The second area where the two UK missions have worked hand in glove, and in partnership with London, has been on Antimicrobial Resistance. The UK and Sweden began working together in Geneva on this several years ago. With a growing coalition of countries we have mobilised the World Health Organisation to take action against the growing obsolescence of antibiotics, which could claim the lives of 10 million people a year by 2050.
This year, we wanted to raise the issue to the top of the international agenda. Working with UKMIS in New York and a host of nations from across the world since last autumn, we put the issue on the agenda for this year’s UNGA. Thanks to skilful Mexican leadership, a resolution has been agreed that will see the UN this week adopt a system-wide approach to a challenge that, like climate change, requires a response measured in decades.
The third “Geneva issue” where the UK is seeking to build support for even more ambition and coherence across the UN system this year is the fight against contemporary forms of slavery. This has long been a priority of Prime Minister May, who was responsible for passing the domestic UK legislation to tackle this in 2015.
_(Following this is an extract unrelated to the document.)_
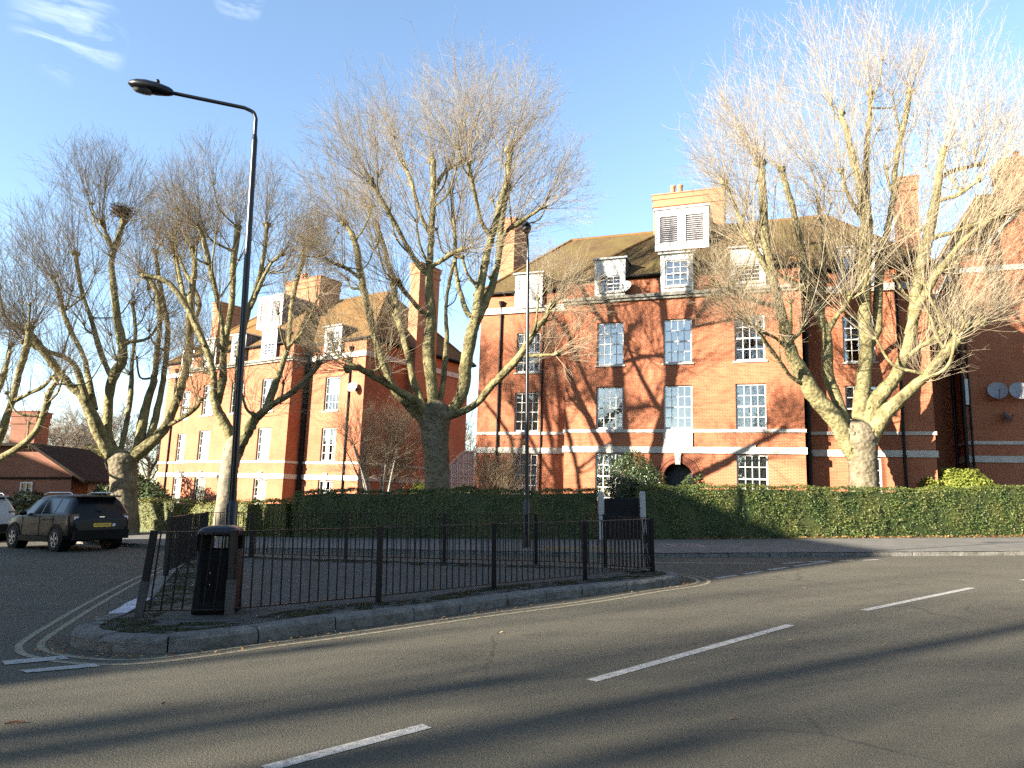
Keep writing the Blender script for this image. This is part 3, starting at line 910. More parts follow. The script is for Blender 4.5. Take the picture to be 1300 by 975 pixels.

UKMIS in Geneva is currently leading a resolution at this session of the Human Rights Council to renew the three year mandate of the UN Special Rapporteur on Contemporary Forms of Slavery. This has risen even further up the agenda over the last three years because of the impact of the refugee and migration crisis, which has led to a significant increase in slavery and people trafficking.
Meanwhile, in New York this week the Prime Minister will be hosting a meeting to mobilise political will at the highest levels to do more. The UN Special Rapporteur will attend. As with the refugee and migration crisis and AMR, the objective will be more ambition, more coherence, a more effective response across the whole of the UN system.
The United Nations is only as good – and as united – as its Member States. It is also the world’s only truly global organisation, and the daunting agenda facing the planet means that it is more necessary than ever. All the leaders in New York this week have a role to play in making the UN work for all of us, and the UK will play its part.